**STATED GOAL:** In the entries that follow, count each line containing "Python" and state the total, nothing more.

(Scripts that build scenes)
>> Start

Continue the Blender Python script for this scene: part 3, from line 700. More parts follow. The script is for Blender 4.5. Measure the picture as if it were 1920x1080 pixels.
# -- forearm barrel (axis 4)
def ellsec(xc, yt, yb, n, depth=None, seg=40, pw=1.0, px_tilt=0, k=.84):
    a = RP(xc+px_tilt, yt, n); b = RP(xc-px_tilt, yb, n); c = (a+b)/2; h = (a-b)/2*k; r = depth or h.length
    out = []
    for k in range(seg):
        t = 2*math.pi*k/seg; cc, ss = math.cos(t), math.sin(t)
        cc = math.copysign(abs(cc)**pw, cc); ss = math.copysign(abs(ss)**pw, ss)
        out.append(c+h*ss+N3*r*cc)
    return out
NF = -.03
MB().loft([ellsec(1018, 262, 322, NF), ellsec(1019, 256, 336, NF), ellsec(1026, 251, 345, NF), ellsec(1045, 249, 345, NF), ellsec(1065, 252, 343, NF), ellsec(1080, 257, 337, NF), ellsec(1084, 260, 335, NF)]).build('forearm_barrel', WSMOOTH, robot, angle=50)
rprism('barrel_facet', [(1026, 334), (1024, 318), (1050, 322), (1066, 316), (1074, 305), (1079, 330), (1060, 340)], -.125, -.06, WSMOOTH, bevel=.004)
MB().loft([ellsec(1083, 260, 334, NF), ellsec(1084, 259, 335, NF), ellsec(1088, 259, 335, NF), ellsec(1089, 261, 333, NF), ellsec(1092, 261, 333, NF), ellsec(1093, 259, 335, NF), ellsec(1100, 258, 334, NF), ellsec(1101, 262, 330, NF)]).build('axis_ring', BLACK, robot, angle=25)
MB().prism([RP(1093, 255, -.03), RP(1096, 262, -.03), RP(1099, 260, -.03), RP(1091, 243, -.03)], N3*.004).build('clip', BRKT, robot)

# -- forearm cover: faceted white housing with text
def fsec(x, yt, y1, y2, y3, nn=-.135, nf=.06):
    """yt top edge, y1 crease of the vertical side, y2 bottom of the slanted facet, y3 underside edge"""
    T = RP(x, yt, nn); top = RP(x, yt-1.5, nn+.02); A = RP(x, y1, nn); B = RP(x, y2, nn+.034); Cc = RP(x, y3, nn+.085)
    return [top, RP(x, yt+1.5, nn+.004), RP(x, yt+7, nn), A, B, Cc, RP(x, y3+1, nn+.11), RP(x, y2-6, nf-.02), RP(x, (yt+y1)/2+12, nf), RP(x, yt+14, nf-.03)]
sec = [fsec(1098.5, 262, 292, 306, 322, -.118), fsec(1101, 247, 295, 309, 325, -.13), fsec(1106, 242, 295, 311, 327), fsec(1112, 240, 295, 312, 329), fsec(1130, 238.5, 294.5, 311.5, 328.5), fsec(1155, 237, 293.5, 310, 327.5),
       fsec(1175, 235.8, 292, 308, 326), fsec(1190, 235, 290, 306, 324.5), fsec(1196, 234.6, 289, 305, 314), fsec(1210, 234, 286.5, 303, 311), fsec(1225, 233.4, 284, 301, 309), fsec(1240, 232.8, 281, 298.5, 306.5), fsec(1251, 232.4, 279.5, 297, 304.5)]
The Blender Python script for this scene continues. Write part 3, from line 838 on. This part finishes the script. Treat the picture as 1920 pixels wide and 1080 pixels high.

>> End

**ANSWER TO THE TASK:** 2